昨季、5年ぶりにポストシーズン進出を逃し、黄金期を築いたジョー・マドンが監督を退任したカブス。このまま低迷してしまうようにも思えるが、ラインナップを見てみるとそんな不安は消えてしまう。

ハビエル・バエズ、クリス・ブライアント、アンソニー・リゾなど、2016年に世界一になったメンバーが今も健在である。投手陣に関しては、全盛期とまでは言えないが、昨季の後半戦で防御率2.76と好投したダルビッシュ有がシーズンを通して活躍すれば、優勝も十分狙える。

ただ、カブスの崩壊は遠い未来ではない。むしろ、今季中にそれが起こってもおかしくないのだ。

今オフのカブスは、贅沢税を避けるためにブライアントを放出するという噂が絶えなかった。結局、ブライアントはカブスで開幕戦を迎えることができそうだが、もしチームがスタートダッシュに失敗すれば、7月31日のトレード期限までに彼が放出される可能性は高い。

優勝戦線から外れ主力を放出となれば、チームは再建へと向かうだろう。

【予想4位:ブルワーズ】あの日系アメリカンがブレークすれば…

4位と予想したものの、ブルワーズの戦力は他のチームに引けを取らない。クリスチャン・イェリッチがシーズンを通じて健康であれば、MVP級の活躍をするのは間違いなさそうだ。また、昨年のワイルドカードでナショナルズを相手に好投したブランドン・ウッドラフも楽しみな選手である。

不安要素をあげるとすれば、正捕手だったヤズマニ・グランダルと、昨季35本塁打を放ったマイク・ムスタカスが抜けたこと。ブルワーズはその穴を埋めるために、捕手のオマー・ナルバエスとユーティリティーのエリック・ソガードを獲得したが、力不足の感は否めない。
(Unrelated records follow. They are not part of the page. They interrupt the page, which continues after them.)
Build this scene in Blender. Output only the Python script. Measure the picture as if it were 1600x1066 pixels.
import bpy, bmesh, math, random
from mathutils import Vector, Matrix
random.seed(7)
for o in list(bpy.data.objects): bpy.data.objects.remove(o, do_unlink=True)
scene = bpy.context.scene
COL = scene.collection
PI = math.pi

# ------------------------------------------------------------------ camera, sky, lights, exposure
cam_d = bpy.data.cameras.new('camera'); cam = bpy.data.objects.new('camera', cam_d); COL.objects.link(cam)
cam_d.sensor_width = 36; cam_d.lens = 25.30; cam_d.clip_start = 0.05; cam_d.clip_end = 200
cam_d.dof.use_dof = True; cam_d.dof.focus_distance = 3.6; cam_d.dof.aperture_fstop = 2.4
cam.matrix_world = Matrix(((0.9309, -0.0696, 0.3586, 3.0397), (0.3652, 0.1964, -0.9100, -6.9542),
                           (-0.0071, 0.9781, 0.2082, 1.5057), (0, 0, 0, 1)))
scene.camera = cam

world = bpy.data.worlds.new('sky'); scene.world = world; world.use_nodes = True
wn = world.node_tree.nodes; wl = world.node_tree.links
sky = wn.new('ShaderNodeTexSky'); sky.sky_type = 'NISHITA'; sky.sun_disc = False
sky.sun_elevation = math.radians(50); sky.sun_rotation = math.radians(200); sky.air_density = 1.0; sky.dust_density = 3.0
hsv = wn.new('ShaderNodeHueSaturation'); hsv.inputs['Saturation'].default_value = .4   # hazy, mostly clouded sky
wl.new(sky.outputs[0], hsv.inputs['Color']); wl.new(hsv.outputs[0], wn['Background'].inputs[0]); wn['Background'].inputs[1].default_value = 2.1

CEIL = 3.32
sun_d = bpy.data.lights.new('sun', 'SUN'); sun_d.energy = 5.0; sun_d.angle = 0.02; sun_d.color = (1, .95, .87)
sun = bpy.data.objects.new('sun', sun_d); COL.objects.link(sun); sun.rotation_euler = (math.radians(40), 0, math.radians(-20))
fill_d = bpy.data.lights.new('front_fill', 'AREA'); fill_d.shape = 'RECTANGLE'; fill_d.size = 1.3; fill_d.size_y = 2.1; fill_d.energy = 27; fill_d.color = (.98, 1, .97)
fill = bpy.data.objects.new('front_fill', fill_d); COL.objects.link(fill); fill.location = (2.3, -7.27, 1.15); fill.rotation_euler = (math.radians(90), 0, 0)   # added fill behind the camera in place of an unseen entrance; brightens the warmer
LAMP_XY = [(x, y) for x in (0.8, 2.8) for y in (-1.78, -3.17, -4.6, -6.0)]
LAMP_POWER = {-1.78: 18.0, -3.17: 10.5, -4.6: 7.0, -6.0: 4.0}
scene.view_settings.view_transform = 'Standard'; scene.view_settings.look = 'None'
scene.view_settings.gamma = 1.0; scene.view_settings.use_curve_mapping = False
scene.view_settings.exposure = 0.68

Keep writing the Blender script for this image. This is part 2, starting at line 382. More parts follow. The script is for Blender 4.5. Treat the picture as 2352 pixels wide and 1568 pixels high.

そこで期待したいのがケストン・ヒウラである。ヒウラは昨年デビューした日系アメリカ人で、昨季は打率.303/出塁率.368/長打率.570と好成績を収めた。思えばイェリッチも祖父が日本人である。日本をバックボーンに持つ2人が活躍すれば、地区優勝の可能性も自ずと高まるだろう。

【予想5位:パイレーツ】投手力が整っていれば…

パイレーツの大きな欠点は投手力である。かつてのサイ・ヤング賞候補であるクリス・アーチャーはパイレーツに来てからパッとしない。2018年に14勝10敗、防御率3.20という好成績を収めたジェイムソン・タイヨンは、自身2度目のトミー・ジョン手術のため今季中の登板は難しそうだ。パイレーツは打力のポテンシャルが高いだけに、もったいないように思える。

いっそのこと、投手力が整うまでの間、打撃陣の個人タイトル争いを楽しむのも一つの手だ。なかでもブライアン・レイノルズの首位打者とジョシュ・ベルの本塁打王は十分狙えるだろう。レイノルズは昨季、打率.314をマークし新人王3位に入った好打者で、ベルはダルビッシュが自身のYouTubeで「ヤバイ打者」に挙げるほどの怪力の持ち主である。